In the 1980s, you could buy a creepy doomsday prepping magazine offering detailed advice about how to prepare for nuclear war – it makes for timely, fascinating and occasionally morbid reading.
If you were to browse a British newsstand in the early 1980s, you might have discovered a rather unusual magazine.
Called Protect & Survive Monthly or “PSM”, it aimed to teach people how to survive the almost unthinkable – nuclear war.
“How many citizens would know what to do to protect their own lives and loved ones?,” wrote editor Colin Bruce Sibley in the maiden issue. And how many, he asked, would look dumbfounded to the skies, “waiting for a ‘convenient’ bomb to explode above their head and blast them into eternity?”
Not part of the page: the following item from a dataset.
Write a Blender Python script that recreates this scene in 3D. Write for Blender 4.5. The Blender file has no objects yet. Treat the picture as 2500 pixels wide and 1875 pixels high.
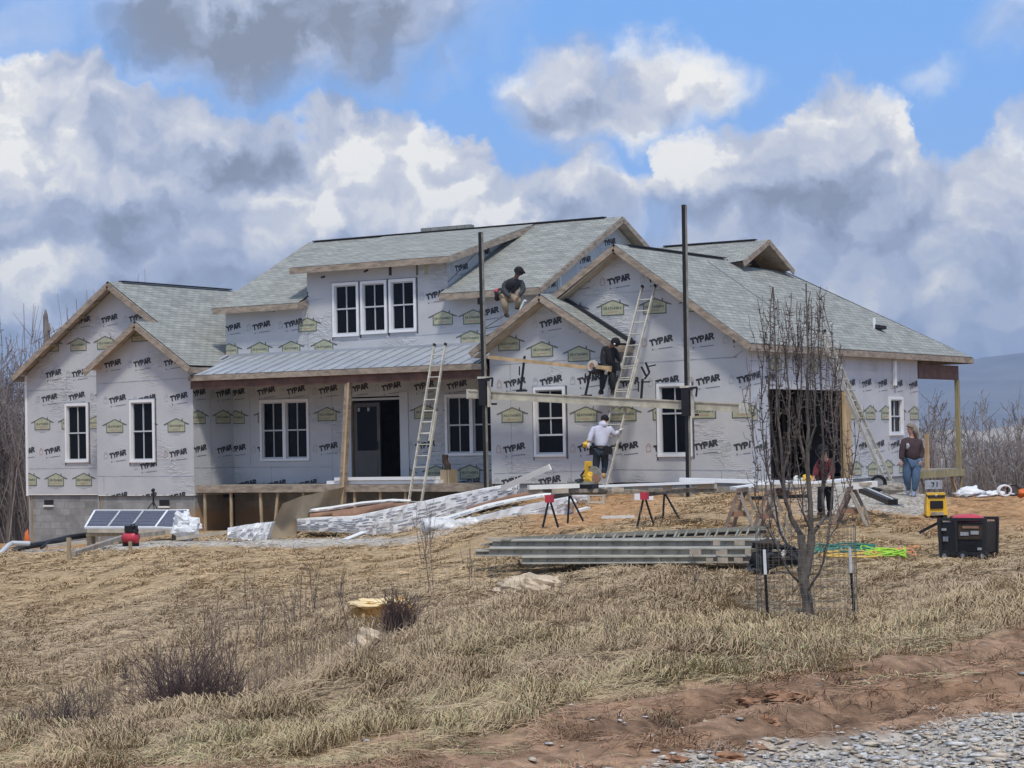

PSM’s name referenced a contemporaneous, but unconnected, government information campaign (Protect and Survive) to teach British citizens the basics of survival during nuclear Armageddon. The pamphlets and videos distributed by authorities are famous – but the similarly titled independent magazine has faded into obscurity.
In light of the nuclear threats coming out of the US and North Korea in recent weeks, reading the creepy doomsday prepping magazine in 2017 is an intriguing but chilling experience, including topics such as nuclear shelter construction, the burial of loved ones, cannibalism, and even the difficulties of dealing with packs of wild rats.